Ramadan is meant to discipline the appetite. Yet, across cities today, sunset often signals not restraint but spectacle.
From luxury hotel buffet iftars to elaborately curated home spreads shared on social media, the holy month increasingly carries the visual grammar of abundance. Long tables sag under the weight of fried delicacies, imported fruits, sugary drinks, and multi-course dinners even as the core lesson of fasting is to feel hunger, not to stage it.
The Rise of the Buffet Iftar
Hotels now market Ramadan as a culinary season. “Grand Iftar Nights,” “Royal Ramadan Feast,” and “Unlimited Buffet” packages attract families and corporate gatherings. What was once a simple breaking of the fast, dates and water has become an event.

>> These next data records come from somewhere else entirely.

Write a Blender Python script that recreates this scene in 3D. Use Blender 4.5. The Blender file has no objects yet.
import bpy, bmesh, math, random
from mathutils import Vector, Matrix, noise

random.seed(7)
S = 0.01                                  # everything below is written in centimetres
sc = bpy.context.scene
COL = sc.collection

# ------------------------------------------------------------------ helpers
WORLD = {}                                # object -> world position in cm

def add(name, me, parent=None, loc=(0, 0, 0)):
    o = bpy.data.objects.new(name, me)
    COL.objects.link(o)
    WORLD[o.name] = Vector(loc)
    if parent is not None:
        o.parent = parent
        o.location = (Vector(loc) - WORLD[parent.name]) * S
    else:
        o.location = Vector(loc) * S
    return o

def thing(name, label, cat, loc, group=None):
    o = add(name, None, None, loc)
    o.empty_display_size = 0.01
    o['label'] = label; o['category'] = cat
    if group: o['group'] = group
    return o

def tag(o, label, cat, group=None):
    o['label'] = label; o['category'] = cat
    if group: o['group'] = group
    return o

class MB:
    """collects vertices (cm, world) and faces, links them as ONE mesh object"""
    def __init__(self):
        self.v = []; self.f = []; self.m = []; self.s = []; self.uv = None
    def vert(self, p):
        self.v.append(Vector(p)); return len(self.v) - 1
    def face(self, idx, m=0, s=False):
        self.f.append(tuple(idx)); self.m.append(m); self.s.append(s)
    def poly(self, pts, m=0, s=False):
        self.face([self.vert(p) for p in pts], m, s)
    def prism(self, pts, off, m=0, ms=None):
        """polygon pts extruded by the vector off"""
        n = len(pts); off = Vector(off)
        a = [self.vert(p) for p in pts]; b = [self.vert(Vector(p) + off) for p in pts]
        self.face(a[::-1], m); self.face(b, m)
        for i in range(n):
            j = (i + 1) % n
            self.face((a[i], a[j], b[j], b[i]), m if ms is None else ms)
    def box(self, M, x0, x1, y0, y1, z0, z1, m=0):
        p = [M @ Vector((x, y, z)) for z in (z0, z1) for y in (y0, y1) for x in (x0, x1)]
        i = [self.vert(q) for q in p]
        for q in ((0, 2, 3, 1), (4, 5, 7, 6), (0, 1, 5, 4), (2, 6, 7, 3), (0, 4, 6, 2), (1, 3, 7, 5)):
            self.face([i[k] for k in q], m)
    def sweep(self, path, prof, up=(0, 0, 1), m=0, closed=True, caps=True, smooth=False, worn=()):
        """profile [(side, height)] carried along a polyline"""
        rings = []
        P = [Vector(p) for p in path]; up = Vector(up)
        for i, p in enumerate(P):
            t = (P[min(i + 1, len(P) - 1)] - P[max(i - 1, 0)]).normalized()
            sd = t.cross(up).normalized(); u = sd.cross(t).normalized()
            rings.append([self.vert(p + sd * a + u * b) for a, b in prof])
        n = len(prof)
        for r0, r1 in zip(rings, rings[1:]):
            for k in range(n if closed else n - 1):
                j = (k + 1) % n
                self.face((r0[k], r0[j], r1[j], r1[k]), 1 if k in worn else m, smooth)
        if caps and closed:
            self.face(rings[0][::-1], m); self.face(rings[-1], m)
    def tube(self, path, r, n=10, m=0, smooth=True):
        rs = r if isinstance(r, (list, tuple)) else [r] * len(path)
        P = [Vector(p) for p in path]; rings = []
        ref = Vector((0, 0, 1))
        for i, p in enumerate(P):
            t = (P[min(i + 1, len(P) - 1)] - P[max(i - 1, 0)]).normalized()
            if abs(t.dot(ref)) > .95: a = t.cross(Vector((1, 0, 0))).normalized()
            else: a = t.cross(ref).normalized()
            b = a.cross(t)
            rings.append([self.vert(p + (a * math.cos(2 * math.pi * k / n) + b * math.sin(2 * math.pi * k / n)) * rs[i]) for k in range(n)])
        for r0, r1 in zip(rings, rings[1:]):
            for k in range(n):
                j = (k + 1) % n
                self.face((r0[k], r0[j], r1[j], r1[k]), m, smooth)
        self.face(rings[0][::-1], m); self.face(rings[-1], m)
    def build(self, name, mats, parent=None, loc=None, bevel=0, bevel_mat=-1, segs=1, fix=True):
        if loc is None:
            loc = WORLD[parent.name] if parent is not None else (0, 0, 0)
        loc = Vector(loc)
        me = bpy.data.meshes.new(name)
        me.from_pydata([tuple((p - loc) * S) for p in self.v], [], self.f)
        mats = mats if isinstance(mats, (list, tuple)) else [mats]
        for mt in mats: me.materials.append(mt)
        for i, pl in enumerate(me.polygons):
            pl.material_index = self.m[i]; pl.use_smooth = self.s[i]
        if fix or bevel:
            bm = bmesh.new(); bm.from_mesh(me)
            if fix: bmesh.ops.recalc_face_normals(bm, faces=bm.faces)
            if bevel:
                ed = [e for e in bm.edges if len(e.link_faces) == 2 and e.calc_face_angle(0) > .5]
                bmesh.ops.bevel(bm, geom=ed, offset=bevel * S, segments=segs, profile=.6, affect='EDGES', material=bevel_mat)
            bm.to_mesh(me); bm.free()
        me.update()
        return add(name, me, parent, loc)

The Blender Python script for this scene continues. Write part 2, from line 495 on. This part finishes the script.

There is nothing inherently wrong with celebration. Sharing food is deeply rooted in Islamic tradition. But the question is not about joy; it is about proportion. When fasting becomes an excuse for indulgence, the moral axis shifts.
Food Inflation and Moral Dissonance
This Ramadan, food prices are climbing. Essentials cooking oil, fruits, vegetables, meat have grown more expensive. For many middle-class and low-income families, even preparing a modest iftar has become financially stressful.
Against this backdrop, extravagant spreads carry a quiet discomfort. Ramadan is meant to cultivate empathy for the hungry. But when excess becomes normalized, the distance between intention and action widens. We fast by day, but do we remember why?
Social Media and Performative Piety
There is also the digital layer. Perfectly arranged platters, aesthetic lantern décor, coordinated family outfits devotion now has an audience. The pressure to host, to display, to “do Ramadan right” can subtly transform spirituality into performance. The month of humility risks becoming a season of comparison.
Spiritual Minimalism
Islamic tradition speaks often of moderation. The Prophet Muhammad (peace be upon him) is known to have broken his fast simply, dates and water, without extravagance. Ramadan’s deeper architecture is not culinary. It is ethical.
It is about:
Restraining desire.
Redistributing wealth.
Quiet generosity.
Inner reform.
Minimalism in Ramadan is not about deprivation. It is about clarity.
A Call for Recalibration
Perhaps the conversation should not be about eliminating celebration, but recalibrating it.
Can families reduce food waste?
Can iftar budgets include a dedicated share for charity?
Can mosques promote simpler, sustainable community meals?
Can hotels pair buffet events with structured food donation programs?
Ramadan offers an annual moral reset. It asks not how much we can consume after sunset, but how much we can transform before it. In a world driven by display, the most radical act may simply be restraint.